The rulebook runs to 14 pages, but this is mostly taken up with ample gameplay illustrations, making the game quite intuitive to learn.
Basically, each turn a player gets to place 5 colonists into action boxes, which will then determine what you can do through the coming turn:
Initiative - who goes first next turn
Colonist Dock - This is where your pieces get to travel to the new world and earn you points
Trade Goods - Lets you choose the trade goods that available this turn to earn money
Merchant Shipping - Having most here earns you a ship - a wild trade good effectively
Capital Building - Lets you buy a building thats available this turn, each provides benefits
Discover - somewhere to keep colonists to later discover new worlds
Specialists - Allows you to gain a specialist for use next turn
War - Fight a battle or declare war with another player

Quite often you'll want to place your colonists everywhere, but are limited each turn into where you can place because you can only place 5 colonists, so timing is crucial.

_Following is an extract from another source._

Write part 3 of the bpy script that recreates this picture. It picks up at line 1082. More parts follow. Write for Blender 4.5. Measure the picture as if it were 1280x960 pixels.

The trade goods are used to earn income by collecting sets of them. You need at least 3 to earn a decent income, so rice for example only has 3 of them, so is hardest to collect, which is where the ship comes in.

The game is about discovery and exploring the new world, rather than combat and trading.
To discover a region, the player decides how many units they will send – a tile in the region is revealed, and the number of Native Americans on it (one to five) is compared to the number of pieces sent. If the player sent an equal or greater amount of forces, they receive points and money as shown on the counter.
If they sent too few units, however, then they get nothing, and the tile is flipped back over.

Combat is there to help you gain a region from another player but war is costly to you both, while trade goods are basically a way to earn some extra income.
That said, there are several different ways to gain points so each game will be different as much of what you do depends on what options your fellow players choose to do. This means each turn has very little 'down time' for the players.

This is a good strategy game which is a lot of fun to play. It's connection to the computer game is really little more than a tie-in and stands up on its own as a good solid strategy game, as I've said.